In a move that has both parents and privacy advocates watching closely, YouTube announced on July 30, 2025, that it will begin using artificial intelligence to estimate whether a user is 18 or older in the United States. This shift arrives as legislation like the Kids Online Safety Act (KOSA) and the Online Safety Act (OSA) continue to make waves in political and tech spheres alike, reigniting conversations around youth safety, surveillance, and digital autonomy.
According to the company, the AI model will analyze user behavior — such as the types of videos someone searches for, the categories they watch, or the longevity of their account — to guess their age.
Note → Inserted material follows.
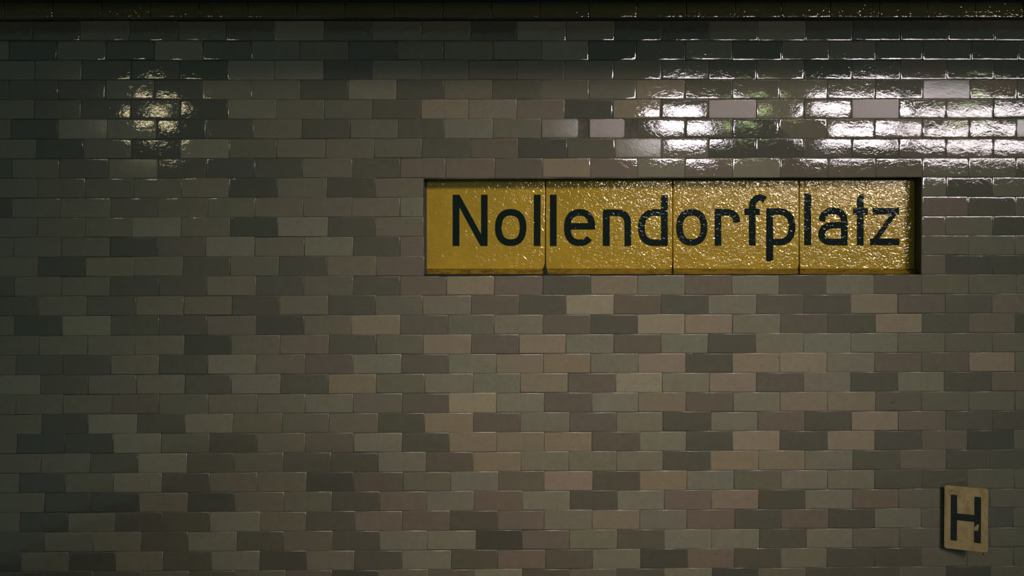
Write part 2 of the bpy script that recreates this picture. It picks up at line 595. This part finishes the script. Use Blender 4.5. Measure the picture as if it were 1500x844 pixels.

If the system determines that someone is underage, it will automatically apply child-specific settings, including removing personalized ads, enabling wellness features, and tweaking algorithmic recommendations.
Critics are already pointing to multiple red flags:
- False Positives and Burden of Proof: If an adult is incorrectly flagged as underage, the responsibility falls on the user to verify their age using sensitive documents like government IDs or selfies. This raises privacy concerns, especially in the absence of federal data protection standards.
- Algorithmic Bias and Accountability: There’s still very little public transparency about how these AI models work. Who audits them? How do they handle edge cases? And what recourse do users have if wrongly flagged?
- Policy Creep: This system rollout mirrors similar initiatives already seen under the UK’s Online Safety Act, and it overlaps ideologically with KOSA’s mission — but without explicit legislative mandate or oversight. Critics argue that tech companies may be preemptively adopting measures that resemble state control, just without the legal protections, democratic input, or recourse.
- Slippery Slope for Content Access: If private companies can algorithmically determine your age and limit your access to information accordingly, what stops future measures from scaling this model to political content, education, or dissent?
YouTube insists the feature is about safety and that similar systems have worked “well” in other markets. However, YouTube is also currently arguing its case in Australia to be exempted from a proposed ban on under-16s using social media. The platform maintains that it is not a “social media site,” despite the Pew Research Center showing that 73% of U.S. teens use YouTube daily and that 37% of Australian kids who encountered harmful content online did so on YouTube.
As always, we’re left with a difficult balance between genuine concern for minors and the mechanisms of enforcement — especially when those mechanisms depend on opaque algorithms and mass surveillance-like data inferences.
One thing is clear: the lines between legislation, corporate policy, and personal freedom are blurring fast.